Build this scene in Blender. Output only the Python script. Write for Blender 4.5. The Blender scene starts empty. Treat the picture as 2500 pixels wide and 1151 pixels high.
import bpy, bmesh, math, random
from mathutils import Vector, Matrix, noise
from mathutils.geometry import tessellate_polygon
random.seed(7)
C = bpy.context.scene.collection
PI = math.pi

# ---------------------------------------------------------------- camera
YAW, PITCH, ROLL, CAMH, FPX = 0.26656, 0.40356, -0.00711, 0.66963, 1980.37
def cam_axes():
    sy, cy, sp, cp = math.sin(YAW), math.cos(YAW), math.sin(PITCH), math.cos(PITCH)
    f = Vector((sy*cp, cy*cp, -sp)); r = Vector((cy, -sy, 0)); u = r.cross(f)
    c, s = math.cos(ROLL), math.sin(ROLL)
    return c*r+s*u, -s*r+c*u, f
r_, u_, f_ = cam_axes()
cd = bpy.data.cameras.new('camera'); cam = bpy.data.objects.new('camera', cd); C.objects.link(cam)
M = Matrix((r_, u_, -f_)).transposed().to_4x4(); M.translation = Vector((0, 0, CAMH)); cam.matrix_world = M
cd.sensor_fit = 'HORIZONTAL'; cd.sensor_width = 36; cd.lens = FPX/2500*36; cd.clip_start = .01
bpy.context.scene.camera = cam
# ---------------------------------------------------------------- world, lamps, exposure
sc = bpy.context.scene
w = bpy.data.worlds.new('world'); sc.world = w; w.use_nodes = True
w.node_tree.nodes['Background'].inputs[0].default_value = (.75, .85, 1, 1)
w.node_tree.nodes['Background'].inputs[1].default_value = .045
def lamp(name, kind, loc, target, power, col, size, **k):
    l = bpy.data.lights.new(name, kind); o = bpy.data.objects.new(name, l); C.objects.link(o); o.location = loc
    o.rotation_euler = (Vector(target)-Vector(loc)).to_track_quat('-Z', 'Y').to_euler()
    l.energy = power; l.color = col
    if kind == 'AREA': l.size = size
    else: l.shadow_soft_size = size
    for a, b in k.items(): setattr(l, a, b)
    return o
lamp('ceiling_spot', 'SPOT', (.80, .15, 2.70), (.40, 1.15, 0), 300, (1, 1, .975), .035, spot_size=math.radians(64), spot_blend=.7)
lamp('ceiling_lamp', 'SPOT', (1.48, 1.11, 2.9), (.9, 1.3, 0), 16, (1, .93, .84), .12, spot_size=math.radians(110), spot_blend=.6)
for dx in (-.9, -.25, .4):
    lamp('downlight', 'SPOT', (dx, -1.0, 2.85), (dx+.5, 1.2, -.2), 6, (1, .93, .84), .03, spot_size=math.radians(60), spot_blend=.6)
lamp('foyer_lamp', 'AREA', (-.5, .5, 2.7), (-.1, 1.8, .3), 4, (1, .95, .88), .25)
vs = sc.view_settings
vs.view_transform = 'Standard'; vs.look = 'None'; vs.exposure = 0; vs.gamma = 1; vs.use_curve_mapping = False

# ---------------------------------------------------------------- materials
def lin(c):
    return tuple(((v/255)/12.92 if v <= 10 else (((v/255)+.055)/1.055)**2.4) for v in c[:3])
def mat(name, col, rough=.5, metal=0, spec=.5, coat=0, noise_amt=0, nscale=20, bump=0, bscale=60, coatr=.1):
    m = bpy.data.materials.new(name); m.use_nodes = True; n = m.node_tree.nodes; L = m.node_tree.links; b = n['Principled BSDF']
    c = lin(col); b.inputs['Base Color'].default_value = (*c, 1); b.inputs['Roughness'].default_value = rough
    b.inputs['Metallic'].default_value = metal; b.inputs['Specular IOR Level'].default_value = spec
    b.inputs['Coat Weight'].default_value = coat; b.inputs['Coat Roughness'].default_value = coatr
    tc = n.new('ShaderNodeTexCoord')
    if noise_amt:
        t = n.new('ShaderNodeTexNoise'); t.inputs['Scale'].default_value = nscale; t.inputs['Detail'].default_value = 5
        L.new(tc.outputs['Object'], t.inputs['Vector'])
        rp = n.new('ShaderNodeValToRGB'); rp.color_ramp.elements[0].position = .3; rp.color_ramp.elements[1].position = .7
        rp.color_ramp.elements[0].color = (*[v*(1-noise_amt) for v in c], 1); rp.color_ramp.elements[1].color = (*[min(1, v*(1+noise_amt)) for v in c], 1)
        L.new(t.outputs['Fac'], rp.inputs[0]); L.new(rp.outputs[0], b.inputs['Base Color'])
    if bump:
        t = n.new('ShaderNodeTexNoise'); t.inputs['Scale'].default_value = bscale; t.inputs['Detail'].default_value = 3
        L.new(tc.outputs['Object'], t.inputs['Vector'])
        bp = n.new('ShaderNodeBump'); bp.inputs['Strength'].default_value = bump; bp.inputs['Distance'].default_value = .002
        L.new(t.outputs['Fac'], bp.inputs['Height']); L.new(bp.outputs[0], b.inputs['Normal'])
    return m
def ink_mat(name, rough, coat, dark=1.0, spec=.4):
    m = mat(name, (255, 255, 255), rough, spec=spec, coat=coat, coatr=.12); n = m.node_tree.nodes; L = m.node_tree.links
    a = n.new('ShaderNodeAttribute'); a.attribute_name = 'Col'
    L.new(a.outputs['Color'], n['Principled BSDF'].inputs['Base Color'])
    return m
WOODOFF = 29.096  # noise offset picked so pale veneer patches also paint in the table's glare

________

Extract all of the material exactly as it is written.

Build this scene in Blender. Output only the Python script. Write for Blender 4.5. The Blender scene starts empty. Treat the picture as 2500 pixels wide and 1151 pixels high.
import bpy, bmesh, math, random
from mathutils import Vector, Matrix, noise
from mathutils.geometry import tessellate_polygon
random.seed(7)
C = bpy.context.scene.collection
PI = math.pi

# ---------------------------------------------------------------- camera
YAW, PITCH, ROLL, CAMH, FPX = 0.26656, 0.40356, -0.00711, 0.66963, 1980.37
def cam_axes():
    sy, cy, sp, cp = math.sin(YAW), math.cos(YAW), math.sin(PITCH), math.cos(PITCH)
    f = Vector((sy*cp, cy*cp, -sp)); r = Vector((cy, -sy, 0)); u = r.cross(f)
    c, s = math.cos(ROLL), math.sin(ROLL)
    return c*r+s*u, -s*r+c*u, f
r_, u_, f_ = cam_axes()
cd = bpy.data.cameras.new('camera'); cam = bpy.data.objects.new('camera', cd); C.objects.link(cam)
M = Matrix((r_, u_, -f_)).transposed().to_4x4(); M.translation = Vector((0, 0, CAMH)); cam.matrix_world = M
cd.sensor_fit = 'HORIZONTAL'; cd.sensor_width = 36; cd.lens = FPX/2500*36; cd.clip_start = .01
bpy.context.scene.camera = cam
# ---------------------------------------------------------------- world, lamps, exposure
sc = bpy.context.scene
w = bpy.data.worlds.new('world'); sc.world = w; w.use_nodes = True
w.node_tree.nodes['Background'].inputs[0].default_value = (.75, .85, 1, 1)
w.node_tree.nodes['Background'].inputs[1].default_value = .045
def lamp(name, kind, loc, target, power, col, size, **k):
    l = bpy.data.lights.new(name, kind); o = bpy.data.objects.new(name, l); C.objects.link(o); o.location = loc
    o.rotation_euler = (Vector(target)-Vector(loc)).to_track_quat('-Z', 'Y').to_euler()
    l.energy = power; l.color = col
    if kind == 'AREA': l.size = size
    else: l.shadow_soft_size = size
    for a, b in k.items(): setattr(l, a, b)
    return o
lamp('ceiling_spot', 'SPOT', (.80, .15, 2.70), (.40, 1.15, 0), 300, (1, 1, .975), .035, spot_size=math.radians(64), spot_blend=.7)
lamp('ceiling_lamp', 'SPOT', (1.48, 1.11, 2.9), (.9, 1.3, 0), 16, (1, .93, .84), .12, spot_size=math.radians(110), spot_blend=.6)
for dx in (-.9, -.25, .4):
    lamp('downlight', 'SPOT', (dx, -1.0, 2.85), (dx+.5, 1.2, -.2), 6, (1, .93, .84), .03, spot_size=math.radians(60), spot_blend=.6)
lamp('foyer_lamp', 'AREA', (-.5, .5, 2.7), (-.1, 1.8, .3), 4, (1, .95, .88), .25)
vs = sc.view_settings
vs.view_transform = 'Standard'; vs.look = 'None'; vs.exposure = 0; vs.gamma = 1; vs.use_curve_mapping = False

# ---------------------------------------------------------------- materials
def lin(c):
    return tuple(((v/255)/12.92 if v <= 10 else (((v/255)+.055)/1.055)**2.4) for v in c[:3])
def mat(name, col, rough=.5, metal=0, spec=.5, coat=0, noise_amt=0, nscale=20, bump=0, bscale=60, coatr=.1):
    m = bpy.data.materials.new(name); m.use_nodes = True; n = m.node_tree.nodes; L = m.node_tree.links; b = n['Principled BSDF']
    c = lin(col); b.inputs['Base Color'].default_value = (*c, 1); b.inputs['Roughness'].default_value = rough
    b.inputs['Metallic'].default_value = metal; b.inputs['Specular IOR Level'].default_value = spec
    b.inputs['Coat Weight'].default_value = coat; b.inputs['Coat Roughness'].default_value = coatr
    tc = n.new('ShaderNodeTexCoord')
    if noise_amt:
        t = n.new('ShaderNodeTexNoise'); t.inputs['Scale'].default_value = nscale; t.inputs['Detail'].default_value = 5
        L.new(tc.outputs['Object'], t.inputs['Vector'])
        rp = n.new('ShaderNodeValToRGB'); rp.color_ramp.elements[0].position = .3; rp.color_ramp.elements[1].position = .7
        rp.color_ramp.elements[0].color = (*[v*(1-noise_amt) for v in c], 1); rp.color_ramp.elements[1].color = (*[min(1, v*(1+noise_amt)) for v in c], 1)
        L.new(t.outputs['Fac'], rp.inputs[0]); L.new(rp.outputs[0], b.inputs['Base Color'])
    if bump:
        t = n.new('ShaderNodeTexNoise'); t.inputs['Scale'].default_value = bscale; t.inputs['Detail'].default_value = 3
        L.new(tc.outputs['Object'], t.inputs['Vector'])
        bp = n.new('ShaderNodeBump'); bp.inputs['Strength'].default_value = bump; bp.inputs['Distance'].default_value = .002
        L.new(t.outputs['Fac'], bp.inputs['Height']); L.new(bp.outputs[0], b.inputs['Normal'])
    return m
def ink_mat(name, rough, coat, dark=1.0, spec=.4):
    m = mat(name, (255, 255, 255), rough, spec=spec, coat=coat, coatr=.12); n = m.node_tree.nodes; L = m.node_tree.links
    a = n.new('ShaderNodeAttribute'); a.attribute_name = 'Col'
    L.new(a.outputs['Color'], n['Principled BSDF'].inputs['Base Color'])
    return m
WOODOFF = 29.096  # noise offset picked so pale veneer patches also paint in the table's glare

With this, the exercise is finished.